Alle 19 in piazza della Cineteca ci sono più di mille persone, più di quante ci si potrebbe aspettare in Israele durante le prime ore di una guerra, con la febbre bellica di cui sono responsabili i media  israeliani.
Formati i cordoni e spiegati gli striscioni, i  percussionisti danno il via alla musica, ma la polizia blocca tutte le  uscite. Uno scontro su larga scala sembra inevitabile ma gli  organizzatori gridano: "Fermi, aspettate", e cominciano a negoziare.  Dopo circa venti minuti di tensione, nella meraviglia di tutti, gli  agenti si dividono per lasciar passare i manifestanti. L'accordo con la  polizia è che il corteo si dirigerà verso il Ministero della Difesa  evitando di interferire con il traffico sulla strada principale. Gli  abitanti della normalmente tranquilla via Sprintzak guardano giù dai  loro balconi il flusso in movimento continuo di manifestanti che  gridano: "Ebrei e arabi si rifiutano di essere nemici", "A Gaza e  Sderot i bambini vogliono vivere", "La guerra è un disastro, la pace è la soluzione", "Fermiamo la guerra, torniamo alla tregua", "Facciamo tacere i fucili, salviamo la gente", "Barak, Barak, quanti ne hai  uccisi oggi?", "Le stragi non ti daranno il potere", "Il sangue scorre  per il prestigio dei ministri", "Il sangue scorre per i sondaggi dei  partiti corrotti", "No alla guerra, torniamo alle trattative".
Persino  "No alla guerra, sì alla pace" che di solito suonerebbe come un truismo naif, oggi suona come un messaggio netto e radicale.
Per un  tempo ragionevole la polizia non interviene, ma all'angolo di via Kaplan d'improvviso  una carica a cavallo va direttamente contro la  folla.
Alcune centinaia di metri sulla destra si vedono i cancelli del  Ministero.
"Signore e signori della stampa, il nostro attacco di oggi  su Gaza è stato chirurgico e precisamente mirato", la voce di Olmert  alla radio che alcuni attivisti hanno acceso viene trasmessa dalle  torri dall'altra parte della strada. "Bugiardo, criminale di guerra",  sale un urlo in risposta, e molti giovani cercano di sfondare i blocchi  della polizia ma sono immediatamente trascinati nelle auto delle  pattuglie in attesa.
Va avanti fino alle 21,30, quando si annuncia:  "Abbiamo terminato qui per oggi. Ma continueremo a tornare finché  sarà finita.
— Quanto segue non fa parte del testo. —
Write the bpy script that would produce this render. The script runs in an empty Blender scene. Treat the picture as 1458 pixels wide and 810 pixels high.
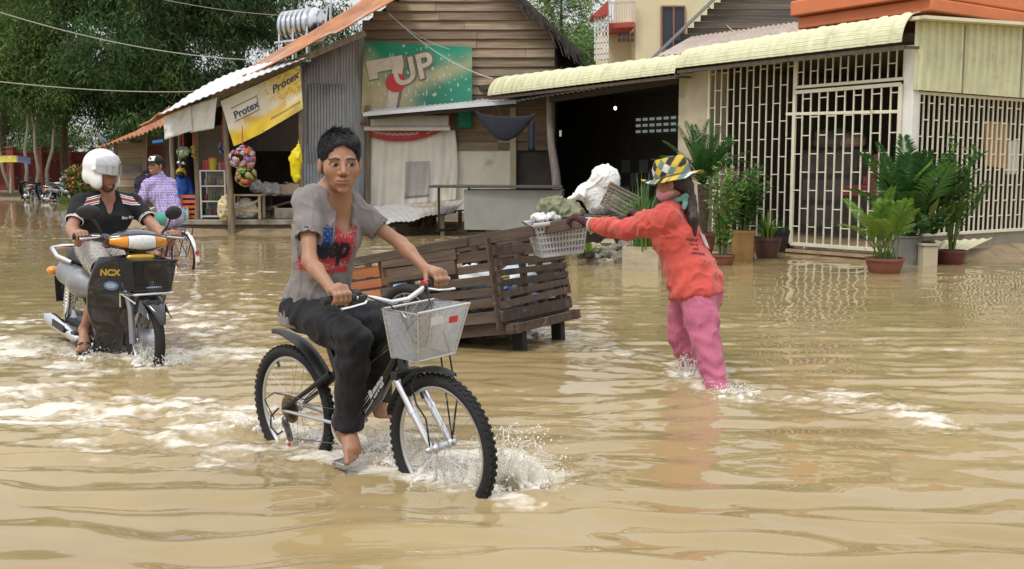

Chiunque voglia spendere qualche altra ora, può unirsi a  noi per picchettare la stazione di polizia dove sono riuniti i nostri  amici".
Sull'autobus, andando verso casa, la radio fra i vari servizi  di guerra dal sud trasmette una breve notizia sulla manifestazione. Il  numero di partecipanti viene indicato come duecento... Ovviamente è un  servizio ostile, un tentativo di sminuire l'opposizione alla guerra.
Ma  forse non ci si dovrebbe scoraggiare troppo, essendo almeno stati nominati, in un giorno di euforia di guerra orchestrata dai media.